BPAI Administrative Patent Judges

There continues to be interest in the BPAI appointments problem identified by Professor John Duffy. The solution going forward is quite simple — change the law so that BPAI administrative patent judges will be appointed by the Secretary of Commerce then re-appoint the current judges.  No one is arguing that the BPAI judges are incompetent or lack qualifications for their position — only that they have been appointed in a way that runs contrary to the Constitution.  This issue may not come to a head until demanded by a court of law. The Translogic petition for certiorari is one avenue, although many more will follow until a clear resolution is reached. 

In 2000, the BPAI judge appointment law changed to require the PTO director to appoint the administrative patent judges rather than the Secretary of Commerce. Through a FOIA request, Wendy Gombert and Joel Ard from the Black Lowe firm recently obtained a listing of the 47 BPAI judges who have been appointed since the law was amended. [THE LIST].
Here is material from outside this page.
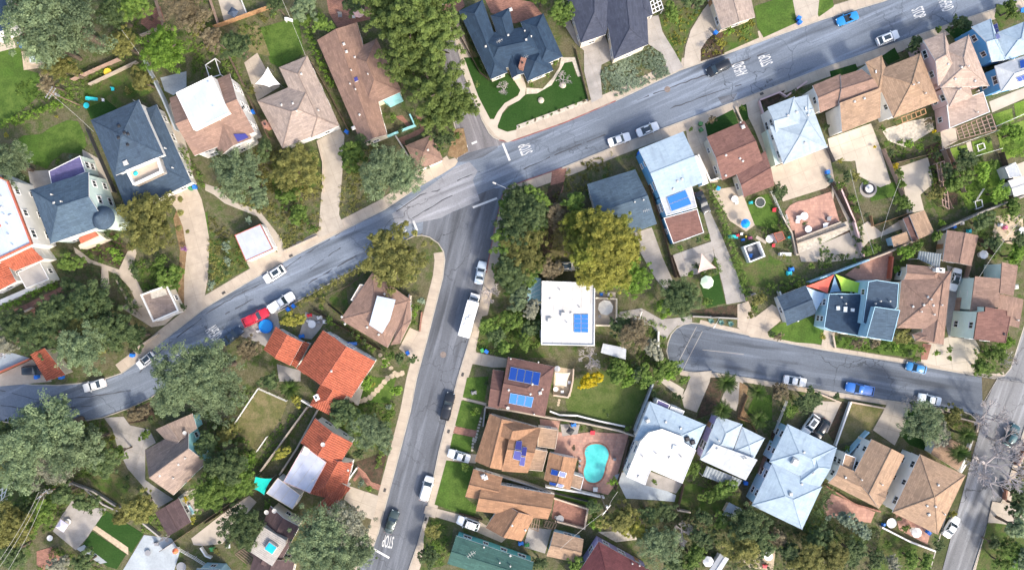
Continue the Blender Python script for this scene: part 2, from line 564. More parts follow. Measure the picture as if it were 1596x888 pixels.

To get some sense of the impact of these judges, I looked at the 2500+ BPAI decisions between March 2007 and March 2008 and found most of those decisions (83%) included at least one panel member that had been illegally appointed under the Duffy construction. A significant number of panels (44%) included a majority of illegally appointed judges, and about half of the opinions were authored by illegally appointed judges. By technology center, applications classified in TC1700 (Chemical and Material Engineering) had the fewest opinions drafted by the illegal appointees while TC1600 (Biochemistry and Organic Chemistry) had the most. This difference is likely primarily due to the core group of veteran TC1700 judges.